A Harvard o al supermercado
Es posible que, llegados a esta situación, debiéramos ser un poco más misericordes con la (¿todavía?) ministra de Igualdad. Pero no es que no se quiera empatizar con ella en estos difíciles momentos, sino que es imposible obviar sus merecimientos y soslayar que su despechado desempeño político solamente podía terminar en el rechazo generalizado y transversal.
El que el sistema terminara expulsando a la pareja Iglesias-Montero era algo que ellos mismos anunciaban para victimizarse y para denunciar supuestas actitudes antidemocráticas de los poderes fácticos. Lo que no imaginaban era que fueran, por un lado, los electores y, por otro, sus propios compañeros, los que provocaran su defenestración.
La verdad es que es muy injusto, porque todos esos compañeros se han institucionalizado de la misma forma: medrando en sus cargos y encontrando en la política una forma y un nivel de vida que no consiguieron en la vida real. Pero han sido más pulcros y han buscado en la inadaptada Montero el chivo que expiar para blanquearse ellos mismos, la cabeza que cortar para conservar la de los demás. Y ella se lo ha puesto fácil: demasiado bronca, demasiado insultante, demasiado arrogante; no ha entendido que ya no tocaba seguir poniendo ese ceño fruncido y ese rictus grave e intolerante, que en realidad es el suyo.
Y nada ayuda el seguir practicando la denuncia antisistema y el señalamiento injusto cuando tu propia vida es tan poco edificante. Hasta el final va a continuar Irene afeando conductas a los demás sin ninguna introspección. No se puede hablar siempre de ética y moral en tercera persona; como decía san Ignacio de Loyola, «en nuestra palabra va siempre nuestra persona y nuestra verdad».
Y demasiada prepotencia. La gestión de todos los cargos podemitas está plagada de deficiencias, pero ha sido la ministra Montero quien más se ha encastillado en sus errores. No ha entendido nada del funcionamiento del Estado: de la administración, del poder legislativo, de la justicia… Otros han aprendido lo suficiente para moverse con cierta soltura, pero en el caso de Montero su infinita soberbia ha hecho que la curva de aprendizaje fuera muy plana.
Pero si es verdad aquello de que «es más prepotente quien es más ignorante», ahora podría remediar lo primero por vía de reducir lo segundo. Quedarse sin cargos políticos podría ser una oportunidad para retomar su formación y lanzar su carrera de psicóloga, que murió antes de nacer, o relanzar la de política, que se truncó, entre otras cosas, por su falta de preparación. Con 35 años tiene mucho por hacer y casi todo por aprender. Se hace evidente que con lo demostrado hasta ahora no le da para enderezar su trayectoria. O se forma y aprende o se dedica otra cosa; o se va por fin a Harvard o vuelve al supermercado.
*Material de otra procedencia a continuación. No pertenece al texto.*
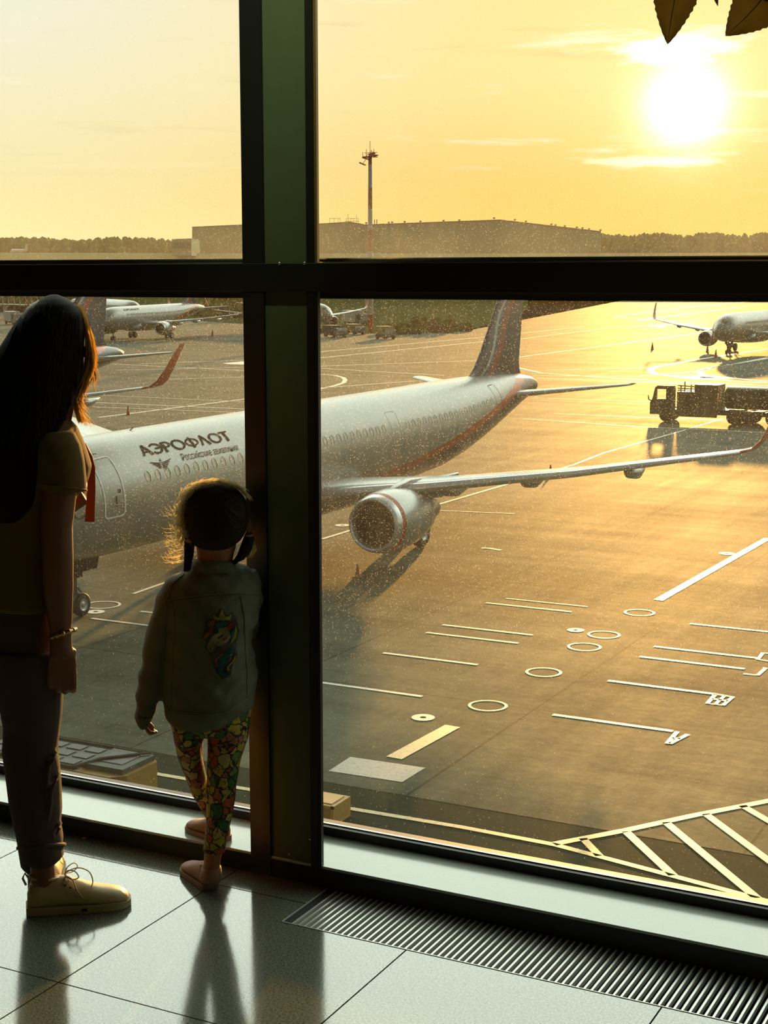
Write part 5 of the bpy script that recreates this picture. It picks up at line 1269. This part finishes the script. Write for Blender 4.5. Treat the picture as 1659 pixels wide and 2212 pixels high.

Y no debiera caer en la tentación de pensar que lo sabe todo por haber sido ministra. La Oda de Calderón decía que «no adorna el vestido el pecho», y el que tenga una cartera de piel con su nombre y el escudo del Gobierno de España no presupone el conocimiento para ejercer de ministro o de cualquier alta magistratura institucional. Estamos ante un caso paradigmático de funciones y responsabilidades muy por encima de las capacidades, con el agravante de una soberbia que impide reconocer las limitaciones. Si no hubiera sido así, no le habría pasado lo que le ha pasado, y si sigue siendo así le volverá a pasar en cualquier responsabilidad que acometa en el futuro.
Pero pierdan cuidado, ni se presume intención de hacer examen de conciencia y valoración crítica de sus aptitudes, ni se intuye que Irene quiera desarrollar otra actividad diferente que la de la política. Mientras tanto, está siendo tan grotesco el espectáculo de encadenamiento al sillón que da vergüenza ajena mirar; y especialmente porque son los mismos que rodeaban el Congreso e insultaban a la casta política.